-- START Data --

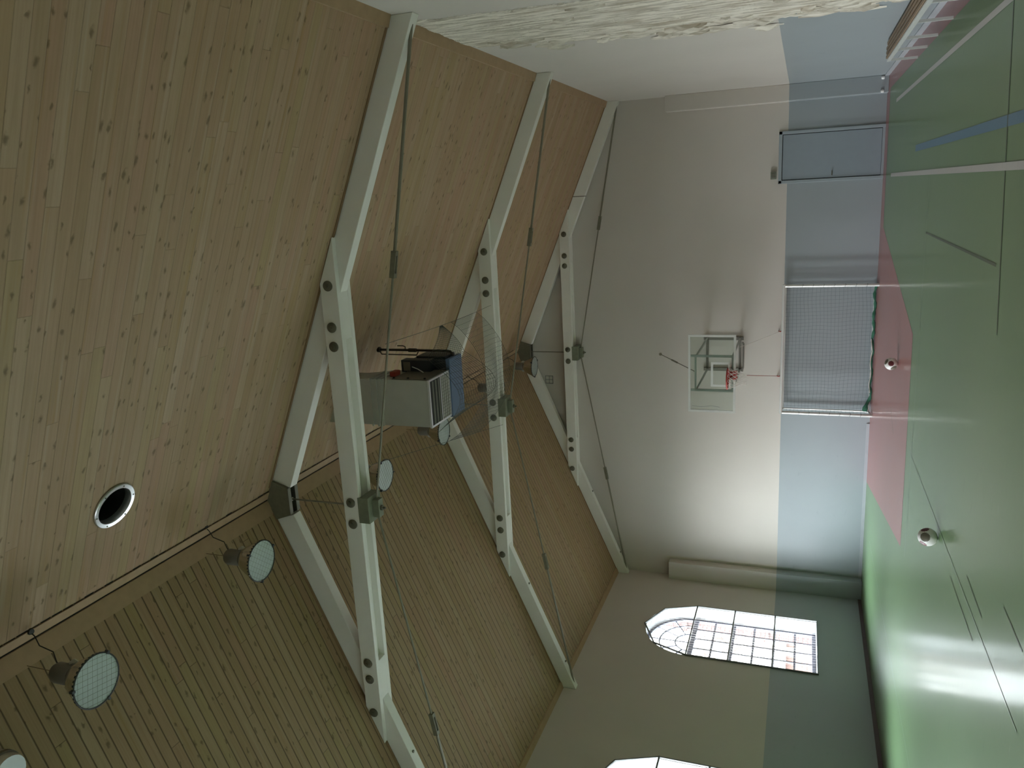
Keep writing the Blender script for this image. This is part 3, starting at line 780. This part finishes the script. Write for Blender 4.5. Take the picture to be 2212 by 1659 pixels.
for x in (5.88, 6.68): b.box(x - .04, x + .04, -.05, 0, 2.98, 3.95)
for z in (3.06, 3.86): b.box(5.88, 6.68, -.05, -.01, z - .03, z + .03)
b.tube([(6.64, -.30, 2.99), (6.60, -.30, 2.96), (6.0, -.30, 2.96), (5.9, -.30, 2.99)], .022, 8)
b.build('wall_rack', M['lamp'], bh, BO)
b = MB(); A, B = Vector((6.24, -.01, 5.06)), Vector((6.31, YBD + .08, 3.90)); P = lambda t: A + (B - A) * t
b.tube([P(0), P(1)], .010, 6); b.tube([P(.36), P(.52)], .022, 8); b.lathe([(0, -.02), (.04, -.02), (.04, 0)], (6.24, 0, 5.06), 8, axis='y')
b.build('stay_rod', M['rod'], bh, BO)
for a, c_, m_ in (((6.70, -1.25, 2.98), (6.87, -.03, 2.12), 'netw'), ((6.36, YBD - .40, 2.72), (5.74, -.03, 2.13), 'redd')):
    b = MB(); m1 = [a[i] * .5 + c_[i] * .5 - (.02 if i == 2 else 0) for i in range(3)]
    b.tube([a, m1, c_], .006, 5); ro = b.build('cord', M[m_], bh, BO)
    b = MB(); b.tube([(c_[0], 0, c_[2] + .03), (c_[0], -.05, c_[2] + .02), (c_[0], -.05, c_[2] - .02), (c_[0], 0, c_[2] - .03)], .013, 6); b.build('wall_hook', M['redd'], ro, BO)

# ------------------------------------------------------------------ handball goal
GO = (6.5, -.3, 0)
hg = thing('handball_goal', GO, 'white framed handball goal with grey net standing against the end wall', 'goal')
gy, ry = -.56, -.09
gx0, gx1, rx0, rx1 = 4.955, 8.045, 4.93, 7.975
for x in (gx0, gx1):
    b = MB(); b.tube([(x, gy, 0), (x, gy, 2.0), (x, gy + .01, 2.03)], .036, 10); b.build('post', M['chrome'], hg, GO)
b = MB(); b.tube([(gx0 - .03, gy, 2.045), (gx1 + .03, gy, 2.045)], .036, 10); b.build('crossbar', M['chrome'], hg, GO)
for x, xr in ((gx0, rx0), (gx1, rx1)):
    b = MB(); b.tube([(x, gy, 2.045), (xr, gy + .3, 2.04), (xr, ry - .05, 2.03), (xr, ry, 1.98), (xr, ry, .12), (xr, ry - .06, .04), (x, gy + .02, .03)], .022, 8); b.build('side_frame', M['chrome'], hg, GO)
b = MB(); b.tube([(rx0, ry, 2.005), (rx1, ry, 2.005)], .020, 8); b.build('rear_bar', M['chrome'], hg, GO)
b = MB(); b.tube([(rx0, ry, .05), (rx1, ry, .05)], .020, 8); b.build('ground_bar', M['chrome'], hg, GO)
def gnet(u, v):
    x = gx0 + .03 + (gx1 - gx0 - .06) * u; z = 2.0 - 1.94 * v
    dx = .05 * noise.noise((u * 4, v * 3, 0)) * math.sin(pi * v) + .10 * v * (1 - v) * (u - .5)
    y = ry - .05 - .10 * math.sin(pi * v) * (.6 + .4 * noise.noise((u * 3, v * 2, 5)))
    return (x + dx, y, z + .03 * noise.noise((u * 5, v * 4, 2)) - .04 * math.sin(pi * u) * v)
b = MB(); n1, n2 = 34, 23
for i in range(n1 + 1): b.tube([gnet(min(1, max(0, i / n1 + .03 * (j / 16 - .5))), j / 16) for j in range(17)], .0021, 3)
for j in range(n2 + 1): b.tube([gnet(i / 26, j / n2) for i in range(27)], .0021, 3)
for x, xr in ((gx0, rx0), (gx1, rx1)):
    for j in range(n2 + 1):
        z = 2.0 - 1.94 * j / n2; b.tube([(x, gy, z), (xr, ry, z)], .0026, 3)
    for k in range(1, 5):
        t = k / 5; b.tube([(x + (xr - x) * t, gy + (ry - gy) * t, 0.03), (x + (xr - x) * t, gy + (ry - gy) * t, 2.0)], .0026, 3)
b.build('goal_net', M['netd'], hg, GO)
b = MB(); pts = [(gx0 + .02 + (gx1 - gx0 - .04) * k / 40, ry - .10 - .02 * math.sin(k * 1.3), .045 + .015 * math.sin(k * .9) + .10 * max(0, 1 - k / 4)) for k in range(41)]
b.tube(pts, [.030 + .012 * math.sin(k * 2.1) + .03 * max(0, 1 - k / 4) for k in range(41)], 7); b.build('net_hem', M['cordg'], hg, GO)
b = MB(); b.tube([(p[0], p[1] - .035, p[2] + .02) for p in pts[6:24]], .010, 5); b.build('lacing_cord', M['netw'], hg, GO)
for k in range(14):                             # ties on the posts
    x = gx0 if k % 2 else gx1; z = .25 + .23 * (k // 2)
    b = MB(); b.tube([(x + .038 * math.cos(a), gy + .038 * math.sin(a), z + .012 * math.sin(2 * a)) for a in [i * pi / 6 for i in range(12)]], .005, 4, closed=True); b.build('net_tie', M['netd'], hg, GO)

# ------------------------------------------------------------------ footballs
def make_ball():
    ph = (1 + 5 ** .5) / 2
    ico = [Vector(v).normalized() for v in [(-1, ph, 0), (1, ph, 0), (-1, -ph, 0), (1, -ph, 0), (0, -1, ph), (0, 1, ph), (0, -1, -ph), (0, 1, -ph), (ph, 0, -1), (ph, 0, 1), (-ph, 0, -1), (-ph, 0, 1)]]
    faces = [(0, 11, 5), (0, 5, 1), (0, 1, 7), (0, 7, 10), (0, 10, 11), (1, 5, 9), (5, 11, 4), (11, 10, 2), (10, 7, 6), (7, 1, 8), (3, 9, 4), (3, 4, 2), (3, 2, 6), (3, 6, 8), (3, 8, 9), (4, 9, 5), (2, 4, 11), (6, 2, 10), (8, 6, 7), (9, 8, 1)]
    b = MB(); r = .11; n = 10
    for a, c_, d in faces:
        A, B, C = ico[a], ico[c_], ico[d]
        P = lambda i, j: (A + (B - A) * (i / n) + (C - A) * (j / n))
        for i in range(n):
            for j in range(n - i):
                for tri in (((i, j), (i + 1, j), (i, j + 1)), ((i + 1, j), (i + 1, j + 1), (i, j + 1))):
                    if tri[1][0] + tri[1][1] > n or (len(tri) and max(p[0] + p[1] for p in tri) > n): continue
                    ps = [P(*p).normalized() for p in tri]; c0 = (ps[0] + ps[1] + ps[2]) / 3
                    dm = max(c0.normalized().dot(v) for v in ico)
                    def rad(v):
                        ds = sorted((v.dot(w) for w in ico), reverse=True)
                        seam = abs(math.degrees(math.acos(min(1, ds[0]))) - 21.5)
                        return r * (1 - .012 * max(0, 1 - seam / 3))
                    cn = c0.normalized(); b.face([v * rad(v) for v in ps], 2 if max(cn.dot(ico[q]) for q in (5, 2, 8)) > math.cos(math.radians(31)) else 1 if max(cn.dot(ico[q]) for q in (1, 4, 7, 10)) > math.cos(math.radians(25)) else 0, True)
    return b
bm_ball = make_ball()
for (x, y), rot, lab in (((7.18, -5.03), (.9, .4, .2), 'white and maroon football on the red floor in front of the goal'),
                         ((6.13, -10.14), (.2, 1.1, .8), 'white and maroon football on the green floor, the ball nearer the viewer')):
    o = bm_ball.build('football', [M['ballw'], M['ballr'], M['ballo']]); o.location = (x, y, .112); o.rotation_euler = rot
    tag(o, lab, 'ball', 'footballs on the floor')

# ------------------------------------------------------------------ bench along the right wall
BE = (12.4, -7.5, 0)
be = thing('bench', BE, 'long low wall bench with brown lattice seat and white legs', 'bench')
ya, yb = -11.6, -5.12
for k in range(4):
    xs = 12.285 + .066 * k
    b = MB(); b.box(xs, xs + .046, ya, yb - .02 - .10 * (k > 2), .445, .468); b.build('seat_slat', M['wooddark'], be, BE, bevel=.004)
for k in range(27):
    y = ya + .05 + k * (yb - ya - .1) / 26
    b = MB(); b.box(12.28, 12.55, y - .03, y + .03, .425, .4445); b.build('cross_slat', M['whitem'] if k % 2 else M['wooddark'], be, BE)
b = MB(); b.box(12.245, 12.275, ya, yb, .395, .455); b.build('front_rail', M['chrome'], be, BE, bevel=.004)
for y in (-5.15, -6.24, -7.27, -8.5, -9.7, -10.9):
    b = MB(); b.box(12.248, 12.282, y - .018, y + .018, 0, .40); b.build('leg', M['chrome'], be, BE)
    b = MB(); b.box(12.27, 12.573, y - .015, y + .015, .37, .40); b.build('wall_bracket', M['chrome'], be, BE)

# ------------------------------------------------------------------ outside
b = MB(); b.box(-90, -WT - .02, -70, 80, -.35, -.25); struct(b.build('ground_outside', M['asphalt']))
AO = (-1.1, 0, 0)
an = thing('brick_annexe', AO, 'pale red brick annexe seen at the edge of the arched window', 'building')
b = MB(); b.box(-1.27, -.42, -.62, 3.0, -.3, 7.4); b.build('wall', M['brickd'], an, AO)
for z in (2.2, 4.3):
    b = MB(); b.box(-1.31, -.42, -.68, -.62, z, z + .14); b.build('cornice', M['brickd'], an, AO)
HO2 = (-17, 24, 0)
hs = thing('brick_house', HO2, 'low house with orange and white walls beyond the arched window', 'building')
b = MB(); b.box(-24, -8, 22, 30, -.3, 1.9); b.build('wall', M['brick'], hs, HO2)
b = MB(); b.prism_x([(21.5, 1.9), (26, 3.3), (30.5, 1.9)], -24.5, -7.5); b.build('roof', M['tile'], hs, HO2)
for x in (-21, -17.4, -13.2, -10):
    b = MB(); b.box(x - .7, x + .7, 21.93, 22, .2, 1.6); b.build('panel', M['orange'] if x in (-17.4, -10) else M['whitem'], hs, HO2)
def tree(x, y, h, label, seed):
    rnd = random.Random(seed); t = thing('bare_tree', (x, y, -.25), label, 'tree', 'bare trees outside the windows')
    b = MB()
    def grow(p, d, L, r, lev):
        q = p + d * L; mid = p + d * (L * .5) + Vector((rnd.uniform(-1, 1), rnd.uniform(-1, 1), rnd.uniform(-.3, .3))) * L * .06
        b.tube([p, mid, q], [r, r * .85, r * .7], 5 if lev < 2 else 3)
        if lev == 4: return
        for k in range(3 if lev else 5):
            a = rnd.uniform(0, 2 * pi); e = Vector((math.cos(a), math.sin(a), rnd.uniform(.1, .9)))
            grow(p + d * L * rnd.uniform(.55, 1), (d * .75 + e * .75).normalized(), L * rnd.uniform(.5, .72), r * .58, lev + 1)
    grow(Vector((0, 0, 0)), Vector((rnd.uniform(-.05, .05), rnd.uniform(-.05, .05), 1)).normalized(), h * .42, h * .028, 0)
    b.build('branches', M['bark'], t)
tree(-9.5, 12.5, 8.5, 'bare branched tree outside the arched window, the nearer one', 3)
tree(-15.5, 18.5, 9.5, 'bare branched tree outside the arched window, standing before the low house', 5)
tree(-6.5, 3.6, 7.0, 'bare branched tree beyond the window at the lower picture edge', 11)

# ------------------------------------------------------------------ daylight
w = bpy.data.worlds.new('overcast'); SC.world = w; w.use_nodes = True
g = G(w.node_tree); w.node_tree.nodes.clear()
SKY = 5.0
tc = g.n('ShaderNodeTexCoord').outputs['Generated']
z = g.xyz(tc)[2]
col = g.mix(g.smooth(z, -.05, .9), (.93, .96, 1.0), (.80, .90, 1.0))
dl = Vector((-.66, -.52, .54)).normalized()         # veiled sun behind thin cloud brightens this side of the sky
dt = g.n('ShaderNodeVectorMath', {0: tc, 1: tuple(dl)}, operation='DOT_PRODUCT').outputs['Value']
base = g.m('MULTIPLY_ADD', g.smooth(z, .0, .9), 1.1, .7)      # overcast: brighter towards the zenith
st_ = g.m('MULTIPLY', g.m('MULTIPLY_ADD', g.m('POWER', g.m('MAXIMUM', dt, 0.0), 4.0), 2.2, base), SKY)
bg = g.n('ShaderNodeBackground', {0: col, 1: st_}).outputs[0]
wo = g.n('ShaderNodeOutputWorld', {0: bg})
for i, yc in enumerate(WY):
    L = bpy.data.lights.new('window_portal', 'AREA'); L.shape = 'RECTANGLE'; L.size = 2.2; L.size_y = 4.0
    o = bpy.data.objects.new('window_portal', L); COL.objects.link(o)
    o.location = (-WT - .03, yc, ZS + 1.97); o.rotation_euler = (0, -pi / 2, 0); L.size = 4.0; L.size_y = 2.25
    L.cycles.is_portal = True

# ------------------------------------------------------------------ camera
F, C0 = 1693.106, Vector((10.4168, -20.1139, 1.6300))
yaw, pit, rol = -.248747, .351521, .032131
fw = Vector((math.sin(yaw) * math.cos(pit), math.cos(yaw) * math.cos(pit), math.sin(pit)))
r_ = Vector((math.cos(yaw), -math.sin(yaw), 0)); u_ = r_.cross(fw)
r2 = r_ * math.cos(rol) + u_ * math.sin(rol); u2 = -r_ * math.sin(rol) + u_ * math.cos(rol)
cam = bpy.data.cameras.new('camera'); co = bpy.data.objects.new('camera', cam); COL.objects.link(co)
cam.sensor_width = 36; cam.lens = 36 * F / 2212; cam.clip_start = .05; cam.clip_end = 300
mx = Matrix((-u2, r2, -fw)).transposed().to_4x4(); mx.translation = C0      # the phone was held on its side
co.matrix_world = mx
SC.camera = co
SC.view_settings.view_transform = 'Standard'; SC.view_settings.look = 'None'
SC.view_settings.exposure = 1.82; SC.view_settings.gamma = 1; SC.view_settings.use_curve_mapping = False
cy = SC.cycles
cy.max_bounces = 8; cy.diffuse_bounces = 6; cy.glossy_bounces = 3; cy.transmission_bounces = 4; cy.transparent_max_bounces = 10
cy.caustics_reflective = False; cy.caustics_refractive = False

-- END Data --

Without the pictures, return the listing above from its first line through the line that has "b = MB(); b.tube([(c_[0], 0, c_[2]".

Keep writing the Blender script for this image. This is part 3, starting at line 780. This part finishes the script. Write for Blender 4.5. Take the picture to be 2212 by 1659 pixels.
for x in (5.88, 6.68): b.box(x - .04, x + .04, -.05, 0, 2.98, 3.95)
for z in (3.06, 3.86): b.box(5.88, 6.68, -.05, -.01, z - .03, z + .03)
b.tube([(6.64, -.30, 2.99), (6.60, -.30, 2.96), (6.0, -.30, 2.96), (5.9, -.30, 2.99)], .022, 8)
b.build('wall_rack', M['lamp'], bh, BO)
b = MB(); A, B = Vector((6.24, -.01, 5.06)), Vector((6.31, YBD + .08, 3.90)); P = lambda t: A + (B - A) * t
b.tube([P(0), P(1)], .010, 6); b.tube([P(.36), P(.52)], .022, 8); b.lathe([(0, -.02), (.04, -.02), (.04, 0)], (6.24, 0, 5.06), 8, axis='y')
b.build('stay_rod', M['rod'], bh, BO)
for a, c_, m_ in (((6.70, -1.25, 2.98), (6.87, -.03, 2.12), 'netw'), ((6.36, YBD - .40, 2.72), (5.74, -.03, 2.13), 'redd')):
    b = MB(); m1 = [a[i] * .5 + c_[i] * .5 - (.02 if i == 2 else 0) for i in range(3)]
    b.tube([a, m1, c_], .006, 5); ro = b.build('cord', M[m_], bh, BO)
    b = MB(); b.tube([(c_[0], 0, c_[2] + .03), (c_[0], -.05, c_[2] + .02), (c_[0], -.05, c_[2] - .02), (c_[0], 0, c_[2] - .03)], .013, 6); b.build('wall_hook', M['redd'], ro, BO)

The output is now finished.